WORK TO COMPLETE:
Exactly retype the lines of the material from its first line to the line with "return tuple(out) + (1.0,)", including both.

TASK INPUT:
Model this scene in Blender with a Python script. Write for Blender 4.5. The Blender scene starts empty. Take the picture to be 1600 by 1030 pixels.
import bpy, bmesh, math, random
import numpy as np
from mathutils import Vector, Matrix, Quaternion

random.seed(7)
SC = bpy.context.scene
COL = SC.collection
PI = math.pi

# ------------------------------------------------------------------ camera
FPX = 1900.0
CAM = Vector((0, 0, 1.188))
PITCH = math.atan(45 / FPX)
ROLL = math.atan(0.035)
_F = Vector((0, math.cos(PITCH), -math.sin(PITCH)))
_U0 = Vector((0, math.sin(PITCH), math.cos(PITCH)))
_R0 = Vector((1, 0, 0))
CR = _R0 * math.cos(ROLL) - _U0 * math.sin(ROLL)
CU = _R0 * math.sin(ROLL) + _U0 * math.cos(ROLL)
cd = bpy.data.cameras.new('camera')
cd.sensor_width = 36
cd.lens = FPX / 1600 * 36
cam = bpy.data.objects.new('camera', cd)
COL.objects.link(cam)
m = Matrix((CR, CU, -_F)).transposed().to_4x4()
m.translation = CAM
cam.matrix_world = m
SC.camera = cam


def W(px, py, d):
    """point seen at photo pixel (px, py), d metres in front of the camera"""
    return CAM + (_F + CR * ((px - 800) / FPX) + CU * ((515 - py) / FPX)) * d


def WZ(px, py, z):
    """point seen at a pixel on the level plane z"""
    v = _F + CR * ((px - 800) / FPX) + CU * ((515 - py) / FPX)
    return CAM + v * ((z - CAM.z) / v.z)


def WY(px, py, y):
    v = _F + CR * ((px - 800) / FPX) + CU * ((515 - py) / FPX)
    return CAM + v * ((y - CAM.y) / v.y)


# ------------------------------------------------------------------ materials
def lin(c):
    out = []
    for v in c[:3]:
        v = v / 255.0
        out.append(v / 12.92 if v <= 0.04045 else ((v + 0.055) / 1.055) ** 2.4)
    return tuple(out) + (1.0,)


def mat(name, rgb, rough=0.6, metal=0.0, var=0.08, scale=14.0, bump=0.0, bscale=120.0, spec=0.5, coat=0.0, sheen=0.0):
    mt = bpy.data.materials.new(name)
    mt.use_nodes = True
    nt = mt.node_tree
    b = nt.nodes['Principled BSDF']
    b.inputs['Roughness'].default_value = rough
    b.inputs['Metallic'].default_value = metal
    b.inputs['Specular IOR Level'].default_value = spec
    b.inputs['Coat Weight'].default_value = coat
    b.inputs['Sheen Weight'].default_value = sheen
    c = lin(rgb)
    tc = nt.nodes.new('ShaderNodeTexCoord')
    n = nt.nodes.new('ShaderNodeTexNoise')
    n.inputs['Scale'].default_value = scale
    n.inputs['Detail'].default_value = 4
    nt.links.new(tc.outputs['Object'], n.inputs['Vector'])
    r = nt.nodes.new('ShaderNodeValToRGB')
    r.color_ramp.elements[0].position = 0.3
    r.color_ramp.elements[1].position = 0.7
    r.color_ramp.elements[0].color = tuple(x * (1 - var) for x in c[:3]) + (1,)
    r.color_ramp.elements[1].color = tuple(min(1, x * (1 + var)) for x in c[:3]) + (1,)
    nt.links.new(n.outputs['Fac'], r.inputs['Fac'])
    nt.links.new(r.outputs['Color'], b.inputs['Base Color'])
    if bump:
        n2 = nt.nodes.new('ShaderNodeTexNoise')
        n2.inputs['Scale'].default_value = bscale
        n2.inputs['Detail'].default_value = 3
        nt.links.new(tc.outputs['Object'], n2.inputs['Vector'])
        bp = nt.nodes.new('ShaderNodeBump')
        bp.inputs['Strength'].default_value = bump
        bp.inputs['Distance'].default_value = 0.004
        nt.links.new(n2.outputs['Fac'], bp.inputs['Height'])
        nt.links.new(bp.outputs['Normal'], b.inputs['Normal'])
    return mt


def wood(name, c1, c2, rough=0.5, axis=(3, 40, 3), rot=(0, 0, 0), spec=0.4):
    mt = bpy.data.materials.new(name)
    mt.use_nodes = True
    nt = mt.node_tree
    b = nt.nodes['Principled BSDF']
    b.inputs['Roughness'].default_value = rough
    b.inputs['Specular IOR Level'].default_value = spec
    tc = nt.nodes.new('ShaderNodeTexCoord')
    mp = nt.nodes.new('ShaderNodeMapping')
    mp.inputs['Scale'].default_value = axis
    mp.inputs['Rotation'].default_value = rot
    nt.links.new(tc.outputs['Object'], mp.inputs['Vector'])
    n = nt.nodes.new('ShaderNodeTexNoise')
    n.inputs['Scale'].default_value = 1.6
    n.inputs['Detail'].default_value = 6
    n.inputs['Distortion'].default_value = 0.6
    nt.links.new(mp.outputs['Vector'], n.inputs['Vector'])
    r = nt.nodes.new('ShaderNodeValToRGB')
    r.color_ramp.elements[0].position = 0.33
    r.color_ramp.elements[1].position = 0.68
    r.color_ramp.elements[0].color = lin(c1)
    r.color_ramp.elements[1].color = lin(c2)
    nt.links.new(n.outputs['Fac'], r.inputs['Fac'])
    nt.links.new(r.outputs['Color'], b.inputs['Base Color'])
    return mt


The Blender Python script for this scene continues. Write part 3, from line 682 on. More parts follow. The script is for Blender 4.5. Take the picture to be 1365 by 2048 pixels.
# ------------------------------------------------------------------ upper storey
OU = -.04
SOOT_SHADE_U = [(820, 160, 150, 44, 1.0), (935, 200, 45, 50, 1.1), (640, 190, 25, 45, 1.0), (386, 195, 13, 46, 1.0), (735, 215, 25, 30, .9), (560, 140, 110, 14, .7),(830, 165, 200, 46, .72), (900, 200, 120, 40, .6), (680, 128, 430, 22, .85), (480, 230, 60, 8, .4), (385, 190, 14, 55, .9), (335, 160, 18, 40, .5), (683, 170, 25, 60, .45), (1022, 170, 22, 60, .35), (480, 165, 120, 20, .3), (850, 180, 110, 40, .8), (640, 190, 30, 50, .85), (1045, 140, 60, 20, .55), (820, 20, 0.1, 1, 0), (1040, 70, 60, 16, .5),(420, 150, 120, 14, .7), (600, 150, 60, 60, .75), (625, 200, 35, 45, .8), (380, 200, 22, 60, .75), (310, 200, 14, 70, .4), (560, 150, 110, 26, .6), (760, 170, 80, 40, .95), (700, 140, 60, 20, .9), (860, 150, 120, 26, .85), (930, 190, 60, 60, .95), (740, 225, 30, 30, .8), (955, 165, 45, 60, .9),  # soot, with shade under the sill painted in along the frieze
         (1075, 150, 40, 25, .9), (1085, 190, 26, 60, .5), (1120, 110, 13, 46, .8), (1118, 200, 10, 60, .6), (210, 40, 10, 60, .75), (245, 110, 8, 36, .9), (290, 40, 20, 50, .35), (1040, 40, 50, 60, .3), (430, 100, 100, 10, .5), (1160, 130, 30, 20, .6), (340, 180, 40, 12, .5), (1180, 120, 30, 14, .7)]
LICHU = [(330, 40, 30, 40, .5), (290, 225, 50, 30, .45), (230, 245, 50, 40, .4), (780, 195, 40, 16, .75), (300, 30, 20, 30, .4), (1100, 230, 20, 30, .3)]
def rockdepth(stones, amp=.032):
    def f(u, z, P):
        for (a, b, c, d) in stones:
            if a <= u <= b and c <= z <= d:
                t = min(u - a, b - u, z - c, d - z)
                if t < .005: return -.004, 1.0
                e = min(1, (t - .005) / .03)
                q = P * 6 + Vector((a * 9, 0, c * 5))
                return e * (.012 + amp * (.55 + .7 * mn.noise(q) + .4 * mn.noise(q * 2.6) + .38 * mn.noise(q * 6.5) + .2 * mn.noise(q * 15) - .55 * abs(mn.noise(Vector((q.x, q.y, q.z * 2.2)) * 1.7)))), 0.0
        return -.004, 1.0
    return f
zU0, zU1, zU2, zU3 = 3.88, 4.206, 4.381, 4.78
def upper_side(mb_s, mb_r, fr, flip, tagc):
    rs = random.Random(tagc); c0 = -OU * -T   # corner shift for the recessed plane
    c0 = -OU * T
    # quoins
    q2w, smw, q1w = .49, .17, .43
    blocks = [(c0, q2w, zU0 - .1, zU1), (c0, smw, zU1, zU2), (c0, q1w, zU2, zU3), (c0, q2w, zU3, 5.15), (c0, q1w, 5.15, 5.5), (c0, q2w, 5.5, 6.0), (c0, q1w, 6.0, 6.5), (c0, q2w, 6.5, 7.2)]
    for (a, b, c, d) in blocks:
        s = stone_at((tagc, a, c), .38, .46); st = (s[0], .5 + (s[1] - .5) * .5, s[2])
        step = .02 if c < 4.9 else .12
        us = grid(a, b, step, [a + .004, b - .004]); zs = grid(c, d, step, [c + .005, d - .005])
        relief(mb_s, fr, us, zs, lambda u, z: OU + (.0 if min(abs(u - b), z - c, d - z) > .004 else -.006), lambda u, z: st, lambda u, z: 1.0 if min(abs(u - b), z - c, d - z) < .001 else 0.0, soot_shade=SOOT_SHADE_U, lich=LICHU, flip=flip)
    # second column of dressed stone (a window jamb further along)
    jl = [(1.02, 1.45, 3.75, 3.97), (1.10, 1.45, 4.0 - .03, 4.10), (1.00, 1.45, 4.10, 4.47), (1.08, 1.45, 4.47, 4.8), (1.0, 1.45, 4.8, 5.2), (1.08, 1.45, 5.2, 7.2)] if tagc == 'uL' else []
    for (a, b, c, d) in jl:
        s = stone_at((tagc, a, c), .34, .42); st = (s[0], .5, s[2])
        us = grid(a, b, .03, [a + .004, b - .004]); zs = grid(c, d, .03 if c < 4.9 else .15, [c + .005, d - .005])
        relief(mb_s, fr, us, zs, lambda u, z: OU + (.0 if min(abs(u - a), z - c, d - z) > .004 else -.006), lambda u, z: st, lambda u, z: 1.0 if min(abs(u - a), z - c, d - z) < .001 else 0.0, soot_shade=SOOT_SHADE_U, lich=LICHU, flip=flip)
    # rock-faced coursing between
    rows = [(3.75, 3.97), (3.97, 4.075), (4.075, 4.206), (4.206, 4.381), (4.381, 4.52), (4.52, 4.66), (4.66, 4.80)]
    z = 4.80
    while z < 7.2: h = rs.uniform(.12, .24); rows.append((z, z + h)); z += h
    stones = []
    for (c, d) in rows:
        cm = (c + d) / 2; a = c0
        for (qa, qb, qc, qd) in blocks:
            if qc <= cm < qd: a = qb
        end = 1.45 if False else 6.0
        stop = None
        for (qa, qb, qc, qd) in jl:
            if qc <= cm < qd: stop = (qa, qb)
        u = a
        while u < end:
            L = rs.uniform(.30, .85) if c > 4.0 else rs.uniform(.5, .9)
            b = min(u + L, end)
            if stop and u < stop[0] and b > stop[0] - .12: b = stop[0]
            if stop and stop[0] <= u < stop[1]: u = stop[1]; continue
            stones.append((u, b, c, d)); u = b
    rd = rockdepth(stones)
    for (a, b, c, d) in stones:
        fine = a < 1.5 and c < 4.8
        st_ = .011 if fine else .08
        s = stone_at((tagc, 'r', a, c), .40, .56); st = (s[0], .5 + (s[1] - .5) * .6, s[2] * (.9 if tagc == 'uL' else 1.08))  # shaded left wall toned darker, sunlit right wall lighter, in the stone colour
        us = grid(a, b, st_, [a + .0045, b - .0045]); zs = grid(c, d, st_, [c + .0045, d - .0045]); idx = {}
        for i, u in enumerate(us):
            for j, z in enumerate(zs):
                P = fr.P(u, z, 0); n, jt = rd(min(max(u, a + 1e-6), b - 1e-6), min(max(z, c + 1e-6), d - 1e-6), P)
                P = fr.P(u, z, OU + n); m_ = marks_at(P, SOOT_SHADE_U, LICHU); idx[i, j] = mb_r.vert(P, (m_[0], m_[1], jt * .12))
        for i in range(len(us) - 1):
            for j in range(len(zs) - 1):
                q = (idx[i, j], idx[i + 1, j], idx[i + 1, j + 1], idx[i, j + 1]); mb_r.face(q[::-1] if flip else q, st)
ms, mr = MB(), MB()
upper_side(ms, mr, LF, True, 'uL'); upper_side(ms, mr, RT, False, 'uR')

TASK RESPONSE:
Model this scene in Blender with a Python script. Write for Blender 4.5. The Blender scene starts empty. Take the picture to be 1600 by 1030 pixels.
import bpy, bmesh, math, random
import numpy as np
from mathutils import Vector, Matrix, Quaternion

random.seed(7)
SC = bpy.context.scene
COL = SC.collection
PI = math.pi

# ------------------------------------------------------------------ camera
FPX = 1900.0
CAM = Vector((0, 0, 1.188))
PITCH = math.atan(45 / FPX)
ROLL = math.atan(0.035)
_F = Vector((0, math.cos(PITCH), -math.sin(PITCH)))
_U0 = Vector((0, math.sin(PITCH), math.cos(PITCH)))
_R0 = Vector((1, 0, 0))
CR = _R0 * math.cos(ROLL) - _U0 * math.sin(ROLL)
CU = _R0 * math.sin(ROLL) + _U0 * math.cos(ROLL)
cd = bpy.data.cameras.new('camera')
cd.sensor_width = 36
cd.lens = FPX / 1600 * 36
cam = bpy.data.objects.new('camera', cd)
COL.objects.link(cam)
m = Matrix((CR, CU, -_F)).transposed().to_4x4()
m.translation = CAM
cam.matrix_world = m
SC.camera = cam


def W(px, py, d):
    """point seen at photo pixel (px, py), d metres in front of the camera"""
    return CAM + (_F + CR * ((px - 800) / FPX) + CU * ((515 - py) / FPX)) * d


def WZ(px, py, z):
    """point seen at a pixel on the level plane z"""
    v = _F + CR * ((px - 800) / FPX) + CU * ((515 - py) / FPX)
    return CAM + v * ((z - CAM.z) / v.z)


def WY(px, py, y):
    v = _F + CR * ((px - 800) / FPX) + CU * ((515 - py) / FPX)
    return CAM + v * ((y - CAM.y) / v.y)


# ------------------------------------------------------------------ materials
def lin(c):
    out = []
    for v in c[:3]:
        v = v / 255.0
        out.append(v / 12.92 if v <= 0.04045 else ((v + 0.055) / 1.055) ** 2.4)
    return tuple(out) + (1.0,)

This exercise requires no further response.